Der Spiegel: Such scenes might not be strange in states like Somalia,
Liberia and Sierra Leone, but in Syria?

President Assad: The brutality we are witnessing in Syria is
incredible. Think of the Bishop whose head the terrorists severed
with a small knife.

Der Spiegel: Somalia, Liberia and Sierra Leone have been “failed”
states for decades. Yet, you believe you can restore Syria back to
pre-rebellion times?

President Assad: Concerning stability, yes, when an end is put to
billions of dollars flowing from Saudi Arabia and Qatar, when Turkey
stops its logistical assistance to the terrorists. Then we can solve
the problem in a few months.

Der Spiegel: Is a negotiated solution still possible?

President Assad: With the armed groups – no. My definition of
the opposition is a political program or entity that doesn’t carry
weapons. If they were to lay down their weapons and return to normal
life, it would be possible to talk to such people. When we spoke
earlier about defectors, it is also important to point out that now
many of them are withdrawing from rebel camps and joining the fight
on our side.

Der Spiegel: For the international community, you are responsible for
escalating this conflict, which has no end in sight. How can you cope
with such guilt?

President Assad: It’s not about me, but about Syria. The situation
in Syria worries and saddens me; that’s where my concern is, I am
not concerned for myself.

Der Spiegel: Do your wife and three children stand at your side?

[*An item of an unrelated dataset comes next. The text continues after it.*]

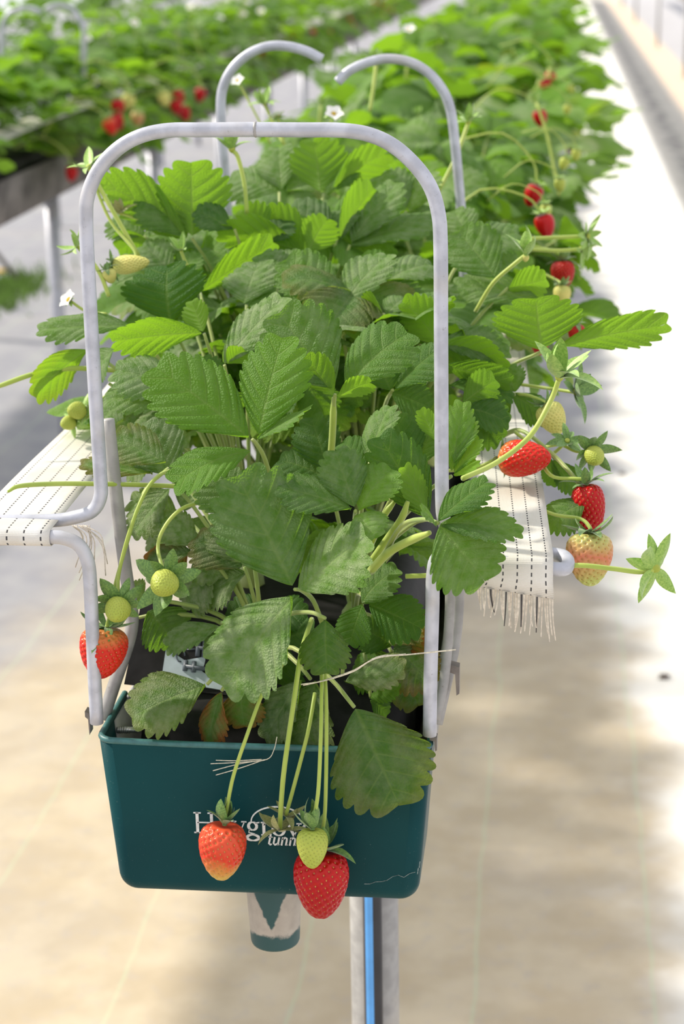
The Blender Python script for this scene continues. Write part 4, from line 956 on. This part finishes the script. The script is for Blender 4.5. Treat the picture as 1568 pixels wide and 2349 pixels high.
bud('strawberry_bud', 'lower green spiky calyx beside the one farthest out over the white path', (1335, 572), .62, (.7, -.4, -.3), 36, 8, .3, 'sepal_lt', [(1190, 570, .6), (1270, 575, .61)], 'green', .3, .002)
berry('red strawberry hanging above the shadow on the white path at the right', (1290, 598), (1292, 664), .66, .655, 'red', 'mid', 56, [(1200, 560, .66), (1265, 575, .66)], 8, .2, 40)
berry('pale greenish strawberry under the red one above the path shadow', (1288, 655), (1290, 700), .62, .615, 'cream', 'small', 42, [(1230, 620, .64), (1270, 640, .63)], 8, .2, 32)
berry('red strawberry half hidden behind the stem of the wide right leaf', (1240, 760), (1236, 815), .50, .50, 'red', 'mid', 46, None, 8, .2, 30)
berry('red strawberry peeping below the wide right leaf', (1322, 745), (1322, 790), .48, .48, 'red', 'mid', 40, None, 7, .2, 26)
# left edge
berry('pale cream unripe strawberry lying among leaves inside the left of the front hoop', (262, 610), (342, 600), .36, .35, 'cream', 'mid', 44, [(215, 420, .40), (255, 510, .39), (312, 585, .37)], 8, .1, 40, spin=.4)
berry('pale yellow unripe strawberry at the left tube of the front hoop', (246, 618), (258, 650), .33, .33, 'cream', 'small', 34, None, 7, .2, 24)
bud('strawberry_bud', 'green bud at the upper left bend of the front hoop', (205, 385), .40, (-.4, -.2, .8), 48, 8, .6, 'sepal_lt', [(318, 588, .38), (262, 490, .39), (228, 430, .40)], 'green', .3, .0023)
bud('strawberry_bud', 'bright green leafy bud left of the hoop tube', (178, 565), .34, (-.8, -.2, .5), 50, 7, .3, 'sepal_lt', [(250, 680, .32), (225, 620, .33)], 'green', .25, .0021)
gberry('upper of two small green strawberries above the left tape', (178, 942), .26, 22, 40, [(260, 900, .26), (215, 925, .27)], 8, (-.5, -.8, .2), mk='sepal_lt')
gberry('lower of two small green strawberries above the left tape', (158, 970), .26, 18, 36, [(260, 910, .27), (195, 960, .27)], 8, (-.5, -.8, .0), mk='sepal_lt')
bud('strawberry_bud', 'faded yellow bud beside the hoop tube in front of the blurred left row', (278, 490), .46, (-.2, -.3, .9), 40, 8, .6, 'sepal_dry', [(385, 525, .46), (325, 505, .46)], 'green', .3)
bud('strawberry_bud', 'green bud on a thick stalk just under the top bar of the front hoop', (532, 345), .47, (-.12, -.1, 1), 50, 9, .9, 'sepal_lt', [(566, 490, .46), (560, 420, .465), (545, 360, .47)], 'green', .35, .0022)
bud('strawberry_bud', 'pale green open bud right of the second hoop', (1073, 283), .78, (.05, -.15, 1), 46, 8, .75, 'sepal_lt', [(1005, 440, .74), (1045, 360, .76)], 'green', .3, .0022)
bud('strawberry_bud', 'yellow-green bud just left of the white flowers', (607, 240), .90, (-.1, -.2, 1), 42, 9, .6, 'sepal_lt', [(650, 330, .88), (625, 280, .9)], 'green', .3, .002)
bud('strawberry_bud', 'green bud hidden behind the right half hoop at the end of a straight stalk', (862, 150), 1.0, (0, -.1, 1), 40, 8, .7, 'sepal_lt', [(848, 255, .98), (856, 200, .99)], 'green', .3, .0024)
bud('strawberry_bud', 'small bud low inside the hoop among the upper left leaves', (415, 575), .40, (.0, -.3, 1), 42, 7, .6, 'sepal_lt', [(440, 625, .4), (425, 600, .4)], 'green', .25)

def flower(label, at, Y, facing, R, stalk=None, group=None):
    a = P(at[0], at[1], Y); o_ = thing('strawberry_flower', a, label, 'flower', group); z = Vector(facing).normalized(); x = z.orthogonal().normalized(); y_ = z.cross(x); Rm = R * pxm(a)
    m_ = Matrix((x, y_, z)).transposed().to_4x4()
    for k in range(5): obj('petal', PETAL, o_, m_ @ Matrix.Rotation(2 * math.pi * k / 5, 4, 'Z') @ Matrix.Rotation(.25, 4, 'X') @ Matrix.Scale(Rm, 4))
    obj('centre', FCENTRE, o_, m_ @ Matrix.Scale(Rm, 4))
    calyx(o_, -z * Rm * .1, -z, Rm * .8, 8, -.1, 'sepal_lt', rb)
    if stalk:
        pts = [P(*q) - a for q in stalk] + [-z * Rm * .12]; V, Fc = sweep(spline(pts, 5), .0015, 6); obj('stalk', mesh('stalk', V, Fc, M['stalk']), o_)
V, Fc = [], []
for i in range(6):
    for c in range(5):
        t_ = i / 5; u = c / 2 - 1; w = .42 * math.sin(math.pi * min(1, t_ * .8 + .12)) ** .6; V.append(Vector((w * u, .15 + .85 * t_ - .12 * u * u * t_, .10 * u * u + .05 * t_)))
for i in range(5):
    for c in range(4): Fc.append((i * 5 + c, i * 5 + c + 1, (i + 1) * 5 + c + 1, (i + 1) * 5 + c))
PETAL = mesh('petal', V, Fc, M['petal']); V, Fc = lathe([(.30, 0), (.30, .06), (.2, .16), (.05, .2)], 12); FCENTRE = mesh('flower_centre', V, Fc, M['pollen'])
flower('white strawberry flower with yellow centre just above the top bar of the front hoop', (765, 262), .80, (.2, -.6, .7), 24, [(740, 330, .8), (755, 290, .8)])
flower('white flower turned away, left of the open one above the top bar', (636, 268), .82, (-.3, .3, .9), 22, [(655, 340, .82)])
flower('small white flower inside the left half of the second hoop', (545, 186), .98, (-.2, -.6, .6), 18, [(620, 330, .96), (585, 260, .97)])
flower('white flower at the left hoop tube above the left leaf', (158, 688), .32, (-.5, -.5, .6), 26, [(245, 720, .31), (200, 715, .32)])
flower('white flower high in the middle row near the top of the photograph', (938, 68), 2.2, (0, -.6, .8), 16)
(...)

President Assad: Certainly, they have never left Damascus for one

Der Spiegel: Has it crossed your mind that your end will be similar
to President Ceausescu of Romania, when he was killed by a group of
his soldiers?

President Assad: I am not worried about myself. Had I been worried
and fearful, I would have left Syria a long time ago.

Der Spiegel: Mr. President, thank you very much for this interview.